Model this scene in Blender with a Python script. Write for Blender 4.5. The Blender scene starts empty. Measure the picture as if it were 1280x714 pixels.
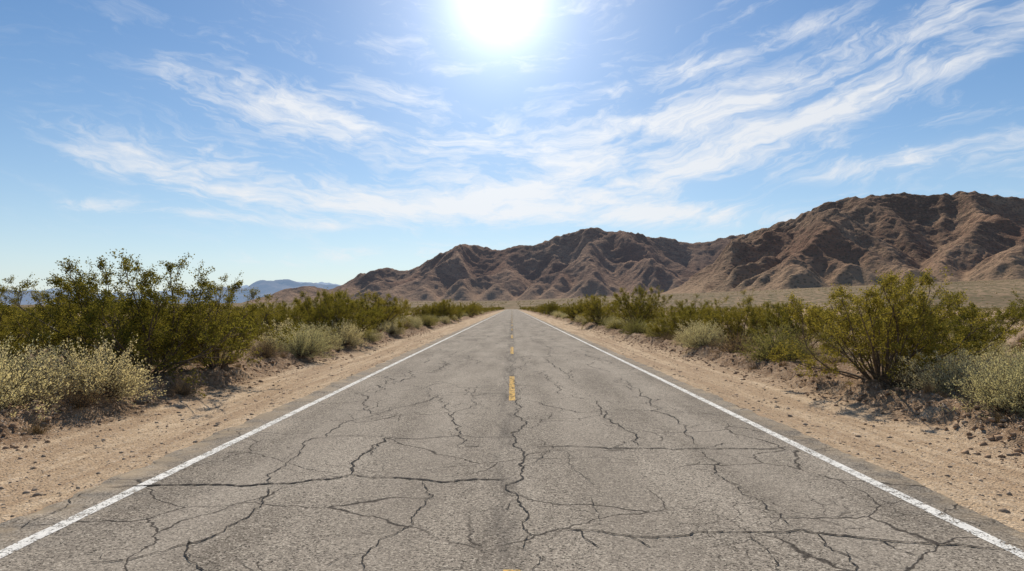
import bpy, math, random
import numpy as np
from mathutils import Vector, Matrix
random.seed(7); rng=np.random.default_rng(7)
F=853.0; CH=1.75; HZ=384.0
scene=bpy.context.scene

# ------------------------------------------------------------------ noise
class Perlin:
    def __init__(s,seed):
        r=np.random.default_rng(seed); p=r.permutation(256); s.p=np.concatenate([p,p,p])
        a=r.random(256)*2*math.pi; s.gx=np.cos(a); s.gy=np.sin(a)
    def __call__(s,x,y):
        x=np.asarray(x,float); y=np.asarray(y,float)
        xi=np.floor(x).astype(int); yi=np.floor(y).astype(int); xf=x-xi; yf=y-yi
        xi&=255; yi&=255
        u=xf*xf*xf*(xf*(xf*6-15)+10); v=yf*yf*yf*(yf*(yf*6-15)+10)
        def g(ix,iy,dx,dy):
            h=s.p[s.p[ix&255]+(iy&255)]; return s.gx[h]*dx+s.gy[h]*dy
        a=g(xi,yi,xf,yf); b=g(xi+1,yi,xf-1,yf); c=g(xi,yi+1,xf,yf-1); d=g(xi+1,yi+1,xf-1,yf-1)
        return (a+(b-a)*u)*(1-v)+(c+(d-c)*u)*v
PN=[Perlin(100+i) for i in range(10)]
def fbm(x,y,o=4,k=0,gain=.5):
    t=0; a=1; f=1
    for i in range(o):
        t=t+a*PN[(k+i)%10](x*f+13.7*i,y*f-7.3*i); a*=gain; f*=2.03
    return t
def ridged(x,y,o=4,k=0):
    t=0;a=1;f=1
    for i in range(o):
        t=t+a*(1-2*np.abs(PN[(k+i)%10](x*f+3.7*i,y*f+9.3*i))); a*=.5; f*=2.07
    return t
def sstep(a,b,x):
    t=np.clip((x-a)/(b-a),0,1); return t*t*(3-2*t)

# ------------------------------------------------------------------ mesh helpers
def mesh_np(name,verts,faces,mat=None,smooth=False,n=4):
    me=bpy.data.meshes.new(name)
    verts=np.asarray(verts,dtype=np.float32); faces=np.asarray(faces,dtype=np.int32)
    me.vertices.add(len(verts)); me.vertices.foreach_set("co",verts.ravel())
    nf=len(faces); me.loops.add(nf*n); me.loops.foreach_set("vertex_index",faces.ravel())
    me.polygons.add(nf); me.polygons.foreach_set("loop_start",np.arange(nf,dtype=np.int32)*n)
    me.polygons.foreach_set("loop_total",np.full(nf,n,dtype=np.int32))
    if smooth: me.polygons.foreach_set("use_smooth",np.ones(nf,dtype=bool))
    me.update(calc_edges=True)
    if mat: me.materials.append(mat)
    return me
def add(name,me,loc=(0,0,0),parent=None):
    o=bpy.data.objects.new(name,me); o.location=loc
    scene.collection.objects.link(o)
    if parent: o.parent=parent
    return o
def gridfaces(ny,nx):
    i=np.arange(ny*nx).reshape(ny,nx)
    return np.stack([i[:-1,:-1],i[:-1,1:],i[1:,1:],i[1:,:-1]],-1).reshape(-1,4)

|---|

◆ Written exercise:
Write out, word for word, the lines from the start of the data through the one holding "t=np.clip((x-a)/(b-a),0,1); return t*t*(3-2*t)". Omit pictures.

◆ Solution for this exercise:
Model this scene in Blender with a Python script. Write for Blender 4.5. The Blender scene starts empty. Measure the picture as if it were 1280x714 pixels.
import bpy, math, random
import numpy as np
from mathutils import Vector, Matrix
random.seed(7); rng=np.random.default_rng(7)
F=853.0; CH=1.75; HZ=384.0
scene=bpy.context.scene

# ------------------------------------------------------------------ noise
class Perlin:
    def __init__(s,seed):
        r=np.random.default_rng(seed); p=r.permutation(256); s.p=np.concatenate([p,p,p])
        a=r.random(256)*2*math.pi; s.gx=np.cos(a); s.gy=np.sin(a)
    def __call__(s,x,y):
        x=np.asarray(x,float); y=np.asarray(y,float)
        xi=np.floor(x).astype(int); yi=np.floor(y).astype(int); xf=x-xi; yf=y-yi
        xi&=255; yi&=255
        u=xf*xf*xf*(xf*(xf*6-15)+10); v=yf*yf*yf*(yf*(yf*6-15)+10)
        def g(ix,iy,dx,dy):
            h=s.p[s.p[ix&255]+(iy&255)]; return s.gx[h]*dx+s.gy[h]*dy
        a=g(xi,yi,xf,yf); b=g(xi+1,yi,xf-1,yf); c=g(xi,yi+1,xf,yf-1); d=g(xi+1,yi+1,xf-1,yf-1)
        return (a+(b-a)*u)*(1-v)+(c+(d-c)*u)*v
PN=[Perlin(100+i) for i in range(10)]
def fbm(x,y,o=4,k=0,gain=.5):
    t=0; a=1; f=1
    for i in range(o):
        t=t+a*PN[(k+i)%10](x*f+13.7*i,y*f-7.3*i); a*=gain; f*=2.03
    return t
def ridged(x,y,o=4,k=0):
    t=0;a=1;f=1
    for i in range(o):
        t=t+a*(1-2*np.abs(PN[(k+i)%10](x*f+3.7*i,y*f+9.3*i))); a*=.5; f*=2.07
    return t
def sstep(a,b,x):
    t=np.clip((x-a)/(b-a),0,1); return t*t*(3-2*t)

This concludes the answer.